DIRECTION:
Please output the data below exactly as given, starting at its first line and stopping after the line that contains "6), 'pipe_white', t, True, True)".

DATA PROVIDED:

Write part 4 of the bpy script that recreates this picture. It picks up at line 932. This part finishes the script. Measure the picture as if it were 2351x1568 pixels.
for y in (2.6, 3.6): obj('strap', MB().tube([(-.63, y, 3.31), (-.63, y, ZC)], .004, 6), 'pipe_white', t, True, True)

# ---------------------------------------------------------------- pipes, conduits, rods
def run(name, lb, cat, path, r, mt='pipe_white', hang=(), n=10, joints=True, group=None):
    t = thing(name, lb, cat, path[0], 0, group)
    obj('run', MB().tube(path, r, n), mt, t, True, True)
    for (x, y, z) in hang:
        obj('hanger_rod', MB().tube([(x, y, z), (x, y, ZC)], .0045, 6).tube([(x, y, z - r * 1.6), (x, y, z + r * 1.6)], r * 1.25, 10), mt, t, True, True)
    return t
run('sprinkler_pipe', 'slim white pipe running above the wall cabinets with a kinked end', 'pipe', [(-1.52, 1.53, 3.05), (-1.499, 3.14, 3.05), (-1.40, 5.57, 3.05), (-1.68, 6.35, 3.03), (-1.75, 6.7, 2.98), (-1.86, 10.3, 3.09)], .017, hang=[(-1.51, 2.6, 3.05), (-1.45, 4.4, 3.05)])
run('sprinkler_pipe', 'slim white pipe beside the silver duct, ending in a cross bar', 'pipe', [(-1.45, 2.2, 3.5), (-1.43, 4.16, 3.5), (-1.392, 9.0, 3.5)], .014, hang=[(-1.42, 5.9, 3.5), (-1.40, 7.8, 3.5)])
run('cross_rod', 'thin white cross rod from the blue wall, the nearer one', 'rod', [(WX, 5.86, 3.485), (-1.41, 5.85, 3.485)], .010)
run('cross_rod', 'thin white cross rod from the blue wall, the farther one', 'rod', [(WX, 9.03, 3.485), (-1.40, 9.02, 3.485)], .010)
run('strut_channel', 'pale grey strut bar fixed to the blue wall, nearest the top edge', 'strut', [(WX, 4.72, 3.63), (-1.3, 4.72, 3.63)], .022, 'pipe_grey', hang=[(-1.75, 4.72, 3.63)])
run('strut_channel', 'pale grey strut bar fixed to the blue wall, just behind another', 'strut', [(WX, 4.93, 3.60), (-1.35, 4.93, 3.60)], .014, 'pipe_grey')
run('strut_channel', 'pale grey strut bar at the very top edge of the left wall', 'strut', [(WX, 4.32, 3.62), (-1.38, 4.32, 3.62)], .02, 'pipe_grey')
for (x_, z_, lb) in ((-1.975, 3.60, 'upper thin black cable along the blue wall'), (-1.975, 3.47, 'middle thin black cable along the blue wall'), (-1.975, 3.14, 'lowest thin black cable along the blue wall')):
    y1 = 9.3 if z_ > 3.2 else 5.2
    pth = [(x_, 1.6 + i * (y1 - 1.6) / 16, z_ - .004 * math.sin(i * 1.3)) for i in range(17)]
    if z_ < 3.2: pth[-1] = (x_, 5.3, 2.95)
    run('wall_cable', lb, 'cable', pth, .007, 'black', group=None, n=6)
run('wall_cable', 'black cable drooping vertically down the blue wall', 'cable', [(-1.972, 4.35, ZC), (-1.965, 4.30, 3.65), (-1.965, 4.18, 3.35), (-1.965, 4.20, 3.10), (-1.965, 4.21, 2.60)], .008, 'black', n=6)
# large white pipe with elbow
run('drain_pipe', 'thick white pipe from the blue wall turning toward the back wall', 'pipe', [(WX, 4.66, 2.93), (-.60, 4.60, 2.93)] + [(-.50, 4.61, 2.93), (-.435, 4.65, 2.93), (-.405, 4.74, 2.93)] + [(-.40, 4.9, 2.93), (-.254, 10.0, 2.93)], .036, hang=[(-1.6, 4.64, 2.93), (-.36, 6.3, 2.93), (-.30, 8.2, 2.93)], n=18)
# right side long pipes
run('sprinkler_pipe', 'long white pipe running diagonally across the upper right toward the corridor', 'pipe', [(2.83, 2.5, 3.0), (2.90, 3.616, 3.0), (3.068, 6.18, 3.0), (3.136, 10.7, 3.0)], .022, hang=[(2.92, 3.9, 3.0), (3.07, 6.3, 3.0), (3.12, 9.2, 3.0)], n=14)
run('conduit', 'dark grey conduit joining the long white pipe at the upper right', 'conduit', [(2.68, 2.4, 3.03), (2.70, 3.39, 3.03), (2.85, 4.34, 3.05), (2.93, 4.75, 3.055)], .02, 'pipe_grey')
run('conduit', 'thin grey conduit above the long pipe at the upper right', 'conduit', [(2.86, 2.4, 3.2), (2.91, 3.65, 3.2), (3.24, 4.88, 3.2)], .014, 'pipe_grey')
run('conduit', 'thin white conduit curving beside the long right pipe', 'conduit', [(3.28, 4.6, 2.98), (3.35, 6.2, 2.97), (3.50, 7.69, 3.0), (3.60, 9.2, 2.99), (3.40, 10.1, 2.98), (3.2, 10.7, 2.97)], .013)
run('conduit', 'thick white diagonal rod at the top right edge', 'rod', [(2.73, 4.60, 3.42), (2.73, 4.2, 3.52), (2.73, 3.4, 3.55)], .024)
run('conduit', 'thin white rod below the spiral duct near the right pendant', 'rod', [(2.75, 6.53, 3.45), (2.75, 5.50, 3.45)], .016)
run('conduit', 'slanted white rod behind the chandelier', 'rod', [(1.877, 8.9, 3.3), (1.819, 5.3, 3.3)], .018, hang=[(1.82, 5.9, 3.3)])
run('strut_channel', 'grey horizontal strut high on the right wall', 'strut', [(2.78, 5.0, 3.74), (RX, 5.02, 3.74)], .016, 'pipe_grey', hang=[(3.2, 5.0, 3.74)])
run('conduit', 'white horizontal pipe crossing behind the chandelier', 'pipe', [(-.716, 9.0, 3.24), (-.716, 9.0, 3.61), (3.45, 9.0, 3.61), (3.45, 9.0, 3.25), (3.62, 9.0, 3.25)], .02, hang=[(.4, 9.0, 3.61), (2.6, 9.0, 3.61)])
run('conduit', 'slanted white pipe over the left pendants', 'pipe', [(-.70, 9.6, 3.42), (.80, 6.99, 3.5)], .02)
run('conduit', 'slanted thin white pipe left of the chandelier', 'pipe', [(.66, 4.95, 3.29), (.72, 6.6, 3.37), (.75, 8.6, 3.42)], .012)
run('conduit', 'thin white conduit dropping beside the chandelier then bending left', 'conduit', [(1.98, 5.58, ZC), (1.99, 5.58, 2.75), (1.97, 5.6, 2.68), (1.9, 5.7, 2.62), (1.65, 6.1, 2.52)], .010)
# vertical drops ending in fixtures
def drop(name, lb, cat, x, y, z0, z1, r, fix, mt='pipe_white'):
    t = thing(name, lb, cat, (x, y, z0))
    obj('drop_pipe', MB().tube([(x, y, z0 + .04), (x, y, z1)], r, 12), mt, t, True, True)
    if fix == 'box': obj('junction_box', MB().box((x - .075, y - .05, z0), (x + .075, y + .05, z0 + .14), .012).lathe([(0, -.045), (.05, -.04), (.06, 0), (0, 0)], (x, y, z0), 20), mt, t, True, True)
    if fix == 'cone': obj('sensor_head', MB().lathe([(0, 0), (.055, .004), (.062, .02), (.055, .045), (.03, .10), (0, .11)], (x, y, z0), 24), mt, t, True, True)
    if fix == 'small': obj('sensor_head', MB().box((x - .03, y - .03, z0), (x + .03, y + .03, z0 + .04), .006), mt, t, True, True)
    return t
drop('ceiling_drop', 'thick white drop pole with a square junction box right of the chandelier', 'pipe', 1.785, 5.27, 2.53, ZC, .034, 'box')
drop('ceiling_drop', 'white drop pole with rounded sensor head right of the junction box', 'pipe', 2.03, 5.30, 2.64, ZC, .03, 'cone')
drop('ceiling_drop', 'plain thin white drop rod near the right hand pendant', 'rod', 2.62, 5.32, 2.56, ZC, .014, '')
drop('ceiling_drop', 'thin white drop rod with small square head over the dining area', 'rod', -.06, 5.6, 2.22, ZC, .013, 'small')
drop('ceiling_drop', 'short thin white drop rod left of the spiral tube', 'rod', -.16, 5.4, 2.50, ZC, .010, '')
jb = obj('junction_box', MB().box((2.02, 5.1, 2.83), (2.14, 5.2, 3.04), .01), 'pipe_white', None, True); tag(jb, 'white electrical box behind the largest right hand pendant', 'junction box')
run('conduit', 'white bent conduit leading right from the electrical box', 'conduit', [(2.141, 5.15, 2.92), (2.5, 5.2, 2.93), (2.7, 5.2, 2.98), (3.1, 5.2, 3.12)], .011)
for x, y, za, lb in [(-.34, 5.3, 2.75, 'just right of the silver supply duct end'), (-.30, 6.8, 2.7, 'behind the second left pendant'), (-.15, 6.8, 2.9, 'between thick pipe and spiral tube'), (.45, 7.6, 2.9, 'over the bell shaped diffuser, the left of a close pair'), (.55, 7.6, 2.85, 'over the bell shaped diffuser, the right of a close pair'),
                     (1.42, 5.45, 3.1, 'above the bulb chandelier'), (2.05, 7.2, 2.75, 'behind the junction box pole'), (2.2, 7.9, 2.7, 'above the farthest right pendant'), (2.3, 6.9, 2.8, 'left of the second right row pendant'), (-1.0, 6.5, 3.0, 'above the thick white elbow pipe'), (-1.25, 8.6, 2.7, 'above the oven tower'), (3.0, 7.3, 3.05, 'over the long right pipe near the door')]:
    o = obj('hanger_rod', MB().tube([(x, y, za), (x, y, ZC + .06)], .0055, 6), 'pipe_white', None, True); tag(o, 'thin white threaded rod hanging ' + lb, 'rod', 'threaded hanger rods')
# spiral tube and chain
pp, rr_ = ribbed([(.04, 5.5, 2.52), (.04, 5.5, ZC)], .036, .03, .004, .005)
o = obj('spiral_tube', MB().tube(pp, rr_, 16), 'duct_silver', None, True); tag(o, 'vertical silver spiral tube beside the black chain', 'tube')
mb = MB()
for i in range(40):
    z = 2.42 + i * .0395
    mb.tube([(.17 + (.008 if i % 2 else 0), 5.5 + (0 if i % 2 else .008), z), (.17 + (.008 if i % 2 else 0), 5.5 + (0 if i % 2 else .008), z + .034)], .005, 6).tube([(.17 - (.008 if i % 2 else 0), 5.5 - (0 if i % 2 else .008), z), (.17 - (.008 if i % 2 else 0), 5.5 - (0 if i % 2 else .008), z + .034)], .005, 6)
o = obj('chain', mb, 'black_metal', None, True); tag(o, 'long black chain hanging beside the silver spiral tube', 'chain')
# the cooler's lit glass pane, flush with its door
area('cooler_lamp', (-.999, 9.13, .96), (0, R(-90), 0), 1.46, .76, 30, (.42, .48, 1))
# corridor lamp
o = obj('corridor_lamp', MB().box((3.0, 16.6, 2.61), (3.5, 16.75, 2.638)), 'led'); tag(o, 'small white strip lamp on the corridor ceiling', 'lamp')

RESULT OF THIS EXERCISE:
Write part 4 of the bpy script that recreates this picture. It picks up at line 932. This part finishes the script. Measure the picture as if it were 2351x1568 pixels.
for y in (2.6, 3.6): obj('strap', MB().tube([(-.63, y, 3.31), (-.63, y, ZC)], .004, 6), 'pipe_white', t, True, True)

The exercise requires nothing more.